For me it isn't a hint as much as it is a declaration of conformance and a
label. The other issue for me is that there is nothing to say what the
intended environment is/was.
So what I'm really asking for is:
- some sign in the XML that is required to indicate that I'm validating
the document (doctype or an attribute works for me)
- if it is DTD or schema based (for there is only one schema, but it
could indicate others)
- a unique identifier to tell me what the sender modelled their data
stream against
Now what a receiving system/person does with this is up to them. In DTD
land we had catalogs to override the local definition or placement of the
DTD, and map that to my own copy of that DTD. To me this says the system
has read and respect the senders intended environment and what I then
change it to is up to me, but the document is a signed contract telling me
critical pieces of information.
I work for an organization that certifies the XML streams of the members to
conform. If someone sent me a stream and says we process with a DTD only
and I do the same then create. I then use the schema to better check the
content of the message per the data types. But if someone says we have a
schema based process (in this case we only allow W3C schemas) and it fails
to validate - then I've got to question what they are doing if they can't
comply to this first simple step.
>RFC 3151 (http://www.ietf.org/rfc/rfc3151.txt) explains how to map a
>public identifier (either an FPI or not) into a URI suitable for use
>either as a namespace name or as a schema identification hint.
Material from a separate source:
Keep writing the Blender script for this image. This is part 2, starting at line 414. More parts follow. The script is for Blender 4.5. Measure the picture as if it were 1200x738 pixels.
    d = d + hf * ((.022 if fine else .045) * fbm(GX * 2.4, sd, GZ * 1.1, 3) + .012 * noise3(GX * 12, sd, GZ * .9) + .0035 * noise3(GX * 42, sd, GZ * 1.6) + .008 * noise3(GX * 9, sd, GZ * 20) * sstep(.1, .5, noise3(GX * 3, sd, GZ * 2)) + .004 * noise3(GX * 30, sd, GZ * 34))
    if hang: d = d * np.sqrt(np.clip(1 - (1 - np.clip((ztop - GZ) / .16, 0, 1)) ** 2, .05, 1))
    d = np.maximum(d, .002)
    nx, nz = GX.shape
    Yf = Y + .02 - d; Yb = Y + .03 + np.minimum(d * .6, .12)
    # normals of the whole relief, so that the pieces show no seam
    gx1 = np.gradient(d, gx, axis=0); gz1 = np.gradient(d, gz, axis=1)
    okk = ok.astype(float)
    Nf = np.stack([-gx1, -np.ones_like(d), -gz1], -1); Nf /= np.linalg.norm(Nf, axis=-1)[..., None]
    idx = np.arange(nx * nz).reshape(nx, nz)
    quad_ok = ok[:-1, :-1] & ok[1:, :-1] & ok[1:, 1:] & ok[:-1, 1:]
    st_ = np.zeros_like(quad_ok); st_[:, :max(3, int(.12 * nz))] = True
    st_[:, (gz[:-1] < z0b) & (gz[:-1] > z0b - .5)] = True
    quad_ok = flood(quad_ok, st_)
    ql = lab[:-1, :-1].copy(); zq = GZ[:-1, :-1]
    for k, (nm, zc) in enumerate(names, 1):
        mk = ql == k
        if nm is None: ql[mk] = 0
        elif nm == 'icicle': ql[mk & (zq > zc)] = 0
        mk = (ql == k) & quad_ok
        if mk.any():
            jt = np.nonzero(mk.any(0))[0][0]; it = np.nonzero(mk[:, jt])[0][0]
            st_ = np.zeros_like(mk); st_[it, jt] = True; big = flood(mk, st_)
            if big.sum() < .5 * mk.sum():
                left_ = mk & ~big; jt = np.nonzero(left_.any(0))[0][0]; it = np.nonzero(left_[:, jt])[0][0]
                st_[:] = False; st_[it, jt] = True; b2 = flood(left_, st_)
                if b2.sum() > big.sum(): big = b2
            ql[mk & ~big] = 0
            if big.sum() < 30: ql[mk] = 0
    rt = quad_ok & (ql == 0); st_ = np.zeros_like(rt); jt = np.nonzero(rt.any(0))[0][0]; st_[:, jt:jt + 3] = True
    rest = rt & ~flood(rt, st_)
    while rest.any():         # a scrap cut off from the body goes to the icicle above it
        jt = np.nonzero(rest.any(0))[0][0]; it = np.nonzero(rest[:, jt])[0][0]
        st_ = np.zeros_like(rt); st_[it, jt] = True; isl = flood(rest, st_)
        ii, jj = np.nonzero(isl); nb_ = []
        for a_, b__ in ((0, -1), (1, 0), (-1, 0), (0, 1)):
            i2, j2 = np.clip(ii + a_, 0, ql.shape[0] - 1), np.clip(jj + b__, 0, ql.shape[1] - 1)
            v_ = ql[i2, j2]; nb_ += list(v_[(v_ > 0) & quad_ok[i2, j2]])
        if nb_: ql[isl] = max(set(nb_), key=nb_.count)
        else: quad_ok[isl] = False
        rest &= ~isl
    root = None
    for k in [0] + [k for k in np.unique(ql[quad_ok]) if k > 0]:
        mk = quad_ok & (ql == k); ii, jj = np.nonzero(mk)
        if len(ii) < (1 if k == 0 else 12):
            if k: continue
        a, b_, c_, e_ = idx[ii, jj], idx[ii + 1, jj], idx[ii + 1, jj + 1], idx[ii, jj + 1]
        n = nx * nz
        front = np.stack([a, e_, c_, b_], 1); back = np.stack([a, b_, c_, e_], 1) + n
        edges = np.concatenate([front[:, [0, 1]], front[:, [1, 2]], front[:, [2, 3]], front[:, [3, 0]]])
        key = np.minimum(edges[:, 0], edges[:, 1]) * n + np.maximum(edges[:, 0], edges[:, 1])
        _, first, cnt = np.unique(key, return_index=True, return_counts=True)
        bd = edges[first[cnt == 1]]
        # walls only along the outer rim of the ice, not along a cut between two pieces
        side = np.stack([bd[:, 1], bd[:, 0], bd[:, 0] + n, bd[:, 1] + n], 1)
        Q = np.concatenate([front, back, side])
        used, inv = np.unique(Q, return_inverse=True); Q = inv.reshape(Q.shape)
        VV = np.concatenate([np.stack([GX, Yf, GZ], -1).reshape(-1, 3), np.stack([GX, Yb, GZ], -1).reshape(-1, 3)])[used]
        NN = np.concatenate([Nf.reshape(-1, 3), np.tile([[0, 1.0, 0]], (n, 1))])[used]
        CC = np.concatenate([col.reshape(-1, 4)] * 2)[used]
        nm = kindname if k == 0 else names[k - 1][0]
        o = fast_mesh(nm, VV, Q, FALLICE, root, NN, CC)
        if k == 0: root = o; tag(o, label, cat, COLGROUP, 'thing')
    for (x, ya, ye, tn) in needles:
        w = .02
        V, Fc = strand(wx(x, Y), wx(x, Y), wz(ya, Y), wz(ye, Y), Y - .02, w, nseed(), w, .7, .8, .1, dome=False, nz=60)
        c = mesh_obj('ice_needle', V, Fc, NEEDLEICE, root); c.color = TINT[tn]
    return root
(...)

Thanks for the pointer, but the FPI was just an example. I can live with
unique URLS of any form, but I need them to be required to indicate schema
processing.
> > But how many people are working with more than one schema?
>
>For me it's routine to use different schemata at different stages of
>processing.
Ok, I hadn't really considered this situation or mapped it to what we
actually do. We have the W3C schema and the DTD and in the future we might
support others. So can we start some sort of XML Catalog like approach to
managing DTDs and schemas of all forms and specification?